**The task**:
Write out the whole listing word for word.

** Begin Dataset extract **

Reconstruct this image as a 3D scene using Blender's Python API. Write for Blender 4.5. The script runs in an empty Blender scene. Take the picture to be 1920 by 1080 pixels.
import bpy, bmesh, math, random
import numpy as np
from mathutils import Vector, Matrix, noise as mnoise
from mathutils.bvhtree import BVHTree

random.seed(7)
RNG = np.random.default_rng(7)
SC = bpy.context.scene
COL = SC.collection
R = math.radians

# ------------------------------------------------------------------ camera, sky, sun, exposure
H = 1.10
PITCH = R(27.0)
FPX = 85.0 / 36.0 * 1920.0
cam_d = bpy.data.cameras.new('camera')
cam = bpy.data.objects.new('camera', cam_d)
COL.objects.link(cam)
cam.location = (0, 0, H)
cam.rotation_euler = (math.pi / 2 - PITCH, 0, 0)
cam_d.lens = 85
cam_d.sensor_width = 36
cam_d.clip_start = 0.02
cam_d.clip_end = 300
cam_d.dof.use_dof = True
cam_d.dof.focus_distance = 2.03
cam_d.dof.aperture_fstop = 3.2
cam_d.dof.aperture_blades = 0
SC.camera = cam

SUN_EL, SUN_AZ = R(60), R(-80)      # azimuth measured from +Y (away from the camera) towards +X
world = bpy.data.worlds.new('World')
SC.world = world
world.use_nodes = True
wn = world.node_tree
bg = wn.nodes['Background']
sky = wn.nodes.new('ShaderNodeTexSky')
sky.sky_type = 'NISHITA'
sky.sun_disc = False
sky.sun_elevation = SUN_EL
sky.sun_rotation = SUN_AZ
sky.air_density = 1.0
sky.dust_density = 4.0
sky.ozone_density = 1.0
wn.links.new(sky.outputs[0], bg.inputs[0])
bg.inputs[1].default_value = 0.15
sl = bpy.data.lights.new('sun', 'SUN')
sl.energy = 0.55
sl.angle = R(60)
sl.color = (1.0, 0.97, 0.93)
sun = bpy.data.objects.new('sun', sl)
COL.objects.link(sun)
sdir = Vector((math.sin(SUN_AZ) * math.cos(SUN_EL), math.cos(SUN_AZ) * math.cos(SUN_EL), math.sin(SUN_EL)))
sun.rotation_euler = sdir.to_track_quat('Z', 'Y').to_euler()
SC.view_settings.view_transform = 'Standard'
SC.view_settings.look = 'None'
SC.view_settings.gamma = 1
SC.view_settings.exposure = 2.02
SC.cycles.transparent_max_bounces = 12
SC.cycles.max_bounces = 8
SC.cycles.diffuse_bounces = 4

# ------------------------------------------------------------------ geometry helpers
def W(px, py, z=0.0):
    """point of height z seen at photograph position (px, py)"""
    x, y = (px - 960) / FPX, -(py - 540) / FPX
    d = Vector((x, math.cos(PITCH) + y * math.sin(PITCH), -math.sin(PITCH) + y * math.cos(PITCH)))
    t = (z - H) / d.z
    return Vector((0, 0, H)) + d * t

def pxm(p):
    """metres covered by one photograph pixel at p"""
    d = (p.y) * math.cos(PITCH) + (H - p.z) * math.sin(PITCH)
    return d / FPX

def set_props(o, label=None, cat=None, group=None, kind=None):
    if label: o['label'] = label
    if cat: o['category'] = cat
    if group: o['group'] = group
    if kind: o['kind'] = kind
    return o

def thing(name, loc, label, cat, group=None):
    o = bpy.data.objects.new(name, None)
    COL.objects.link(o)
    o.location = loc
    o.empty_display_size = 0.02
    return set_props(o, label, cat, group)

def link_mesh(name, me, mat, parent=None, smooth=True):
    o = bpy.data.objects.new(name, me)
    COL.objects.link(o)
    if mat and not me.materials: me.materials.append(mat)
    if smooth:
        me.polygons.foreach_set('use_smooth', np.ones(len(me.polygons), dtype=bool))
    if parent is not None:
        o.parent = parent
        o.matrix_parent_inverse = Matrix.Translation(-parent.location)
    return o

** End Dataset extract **

**Answer to the task**:
Reconstruct this image as a 3D scene using Blender's Python API. Write for Blender 4.5. The script runs in an empty Blender scene. Take the picture to be 1920 by 1080 pixels.
import bpy, bmesh, math, random
import numpy as np
from mathutils import Vector, Matrix, noise as mnoise
from mathutils.bvhtree import BVHTree

random.seed(7)
RNG = np.random.default_rng(7)
SC = bpy.context.scene
COL = SC.collection
R = math.radians

# ------------------------------------------------------------------ camera, sky, sun, exposure
H = 1.10
PITCH = R(27.0)
FPX = 85.0 / 36.0 * 1920.0
cam_d = bpy.data.cameras.new('camera')
cam = bpy.data.objects.new('camera', cam_d)
COL.objects.link(cam)
cam.location = (0, 0, H)
cam.rotation_euler = (math.pi / 2 - PITCH, 0, 0)
cam_d.lens = 85
cam_d.sensor_width = 36
cam_d.clip_start = 0.02
cam_d.clip_end = 300
cam_d.dof.use_dof = True
cam_d.dof.focus_distance = 2.03
cam_d.dof.aperture_fstop = 3.2
cam_d.dof.aperture_blades = 0
SC.camera = cam

SUN_EL, SUN_AZ = R(60), R(-80)      # azimuth measured from +Y (away from the camera) towards +X
world = bpy.data.worlds.new('World')
SC.world = world
world.use_nodes = True
wn = world.node_tree
bg = wn.nodes['Background']
sky = wn.nodes.new('ShaderNodeTexSky')
sky.sky_type = 'NISHITA'
sky.sun_disc = False
sky.sun_elevation = SUN_EL
sky.sun_rotation = SUN_AZ
sky.air_density = 1.0
sky.dust_density = 4.0
sky.ozone_density = 1.0
wn.links.new(sky.outputs[0], bg.inputs[0])
bg.inputs[1].default_value = 0.15
sl = bpy.data.lights.new('sun', 'SUN')
sl.energy = 0.55
sl.angle = R(60)
sl.color = (1.0, 0.97, 0.93)
sun = bpy.data.objects.new('sun', sl)
COL.objects.link(sun)
sdir = Vector((math.sin(SUN_AZ) * math.cos(SUN_EL), math.cos(SUN_AZ) * math.cos(SUN_EL), math.sin(SUN_EL)))
sun.rotation_euler = sdir.to_track_quat('Z', 'Y').to_euler()
SC.view_settings.view_transform = 'Standard'
SC.view_settings.look = 'None'
SC.view_settings.gamma = 1
SC.view_settings.exposure = 2.02
SC.cycles.transparent_max_bounces = 12
SC.cycles.max_bounces = 8
SC.cycles.diffuse_bounces = 4

# ------------------------------------------------------------------ geometry helpers
def W(px, py, z=0.0):
    """point of height z seen at photograph position (px, py)"""
    x, y = (px - 960) / FPX, -(py - 540) / FPX
    d = Vector((x, math.cos(PITCH) + y * math.sin(PITCH), -math.sin(PITCH) + y * math.cos(PITCH)))
    t = (z - H) / d.z
    return Vector((0, 0, H)) + d * t

def pxm(p):
    """metres covered by one photograph pixel at p"""
    d = (p.y) * math.cos(PITCH) + (H - p.z) * math.sin(PITCH)
    return d / FPX

def set_props(o, label=None, cat=None, group=None, kind=None):
    if label: o['label'] = label
    if cat: o['category'] = cat
    if group: o['group'] = group
    if kind: o['kind'] = kind
    return o

def thing(name, loc, label, cat, group=None):
    o = bpy.data.objects.new(name, None)
    COL.objects.link(o)
    o.location = loc
    o.empty_display_size = 0.02
    return set_props(o, label, cat, group)

def link_mesh(name, me, mat, parent=None, smooth=True):
    o = bpy.data.objects.new(name, me)
    COL.objects.link(o)
    if mat and not me.materials: me.materials.append(mat)
    if smooth:
        me.polygons.foreach_set('use_smooth', np.ones(len(me.polygons), dtype=bool))
    if parent is not None:
        o.parent = parent
        o.matrix_parent_inverse = Matrix.Translation(-parent.location)
    return o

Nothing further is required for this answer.